What the task asks → Without the pictures, set down every line of the data exactly.

Data rows →
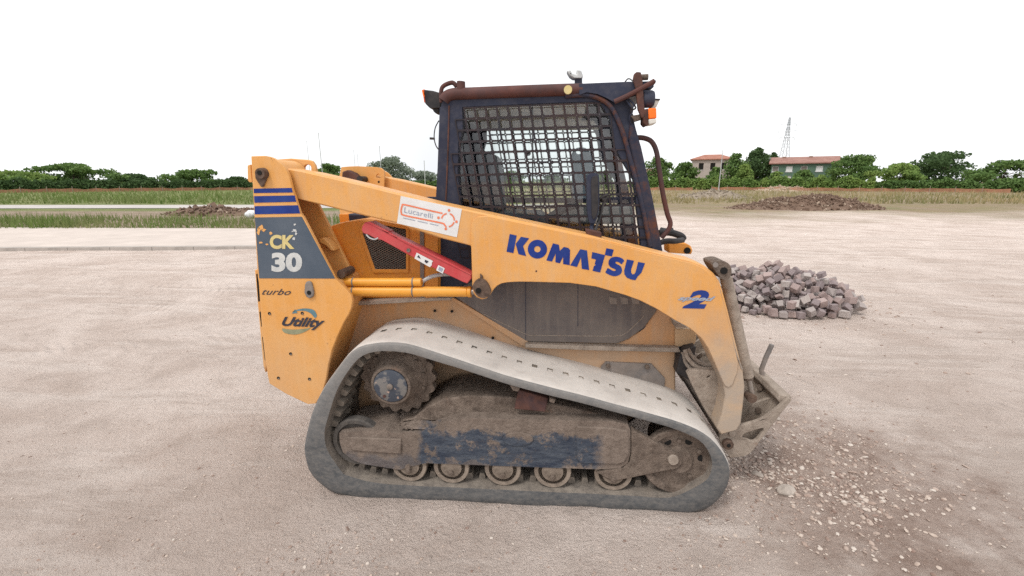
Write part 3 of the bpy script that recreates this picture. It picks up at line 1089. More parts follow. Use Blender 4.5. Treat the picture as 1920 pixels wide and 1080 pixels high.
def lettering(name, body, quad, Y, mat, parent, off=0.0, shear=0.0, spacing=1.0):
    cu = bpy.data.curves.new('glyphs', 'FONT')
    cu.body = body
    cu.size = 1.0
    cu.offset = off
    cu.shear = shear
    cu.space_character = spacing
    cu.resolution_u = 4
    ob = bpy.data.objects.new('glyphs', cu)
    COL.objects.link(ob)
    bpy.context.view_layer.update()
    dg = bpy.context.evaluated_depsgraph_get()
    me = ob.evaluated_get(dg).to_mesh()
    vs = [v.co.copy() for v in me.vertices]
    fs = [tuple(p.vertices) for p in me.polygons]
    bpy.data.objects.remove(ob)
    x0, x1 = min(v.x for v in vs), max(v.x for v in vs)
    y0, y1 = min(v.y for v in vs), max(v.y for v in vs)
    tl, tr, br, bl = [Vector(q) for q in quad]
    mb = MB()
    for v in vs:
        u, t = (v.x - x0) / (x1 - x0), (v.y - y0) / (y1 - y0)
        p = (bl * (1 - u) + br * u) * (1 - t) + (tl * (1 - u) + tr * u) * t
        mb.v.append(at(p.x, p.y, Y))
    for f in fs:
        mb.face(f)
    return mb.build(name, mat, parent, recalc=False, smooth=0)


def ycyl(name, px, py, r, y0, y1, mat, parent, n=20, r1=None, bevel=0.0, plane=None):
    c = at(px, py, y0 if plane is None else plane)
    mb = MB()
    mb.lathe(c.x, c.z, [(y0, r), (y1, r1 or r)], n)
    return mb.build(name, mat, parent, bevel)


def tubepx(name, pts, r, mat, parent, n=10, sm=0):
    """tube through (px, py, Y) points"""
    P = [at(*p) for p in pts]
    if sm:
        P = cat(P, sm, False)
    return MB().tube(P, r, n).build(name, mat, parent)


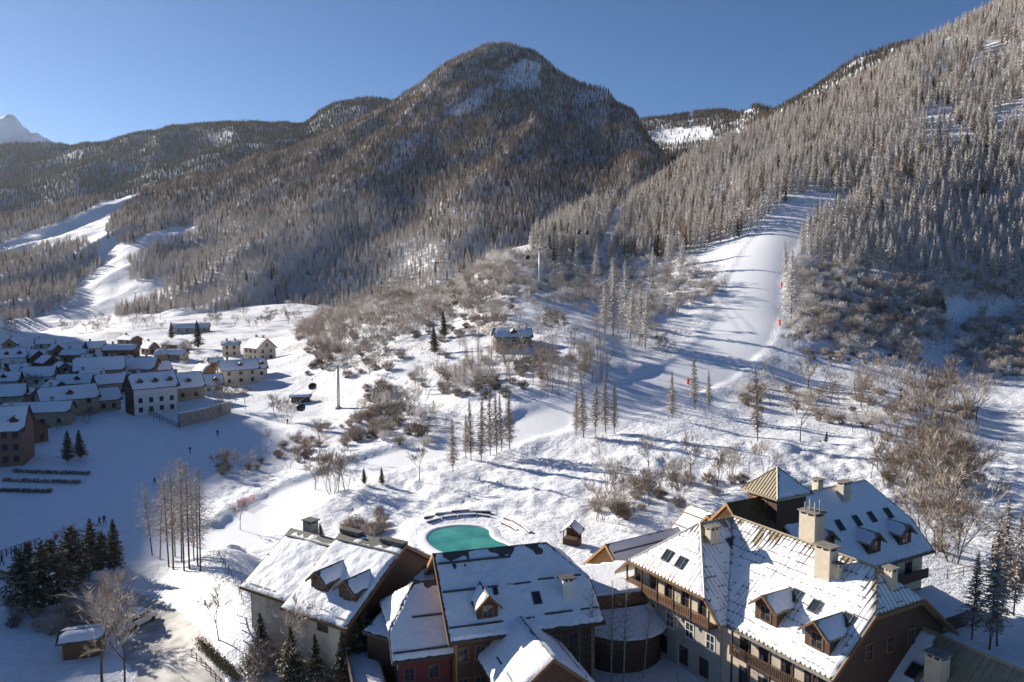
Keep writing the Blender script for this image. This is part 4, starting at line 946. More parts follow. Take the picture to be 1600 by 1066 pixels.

Exercise output →
Write part 3 of the bpy script that recreates this picture. It picks up at line 1089. More parts follow. Use Blender 4.5. Treat the picture as 1920 pixels wide and 1080 pixels high.
def lettering(name, body, quad, Y, mat, parent, off=0.0, shear=0.0, spacing=1.0):
    cu = bpy.data.curves.new('glyphs', 'FONT')
    cu.body = body
    cu.size = 1.0
    cu.offset = off
    cu.shear = shear
    cu.space_character = spacing
    cu.resolution_u = 4
    ob = bpy.data.objects.new('glyphs', cu)
    COL.objects.link(ob)
    bpy.context.view_layer.update()
    dg = bpy.context.evaluated_depsgraph_get()
    me = ob.evaluated_get(dg).to_mesh()
    vs = [v.co.copy() for v in me.vertices]
    fs = [tuple(p.vertices) for p in me.polygons]
    bpy.data.objects.remove(ob)
    x0, x1 = min(v.x for v in vs), max(v.x for v in vs)
    y0, y1 = min(v.y for v in vs), max(v.y for v in vs)
    tl, tr, br, bl = [Vector(q) for q in quad]
    mb = MB()
    for v in vs:
        u, t = (v.x - x0) / (x1 - x0), (v.y - y0) / (y1 - y0)
        p = (bl * (1 - u) + br * u) * (1 - t) + (tl * (1 - u) + tr * u) * t
        mb.v.append(at(p.x, p.y, Y))
    for f in fs:
        mb.face(f)
    return mb.build(name, mat, parent, recalc=False, smooth=0)


def ycyl(name, px, py, r, y0, y1, mat, parent, n=20, r1=None, bevel=0.0, plane=None):
    c = at(px, py, y0 if plane is None else plane)
    mb = MB()
    mb.lathe(c.x, c.z, [(y0, r), (y1, r1 or r)], n)
    return mb.build(name, mat, parent, bevel)


def tubepx(name, pts, r, mat, parent, n=10, sm=0):
    """tube through (px, py, Y) points"""
    P = [at(*p) for p in pts]
    if sm:
        P = cat(P, sm, False)
    return MB().tube(P, r, n).build(name, mat, parent)


Keep writing the Blender script for this image. This is part 4, starting at line 946. More parts follow. Take the picture to be 1600 by 1066 pixels.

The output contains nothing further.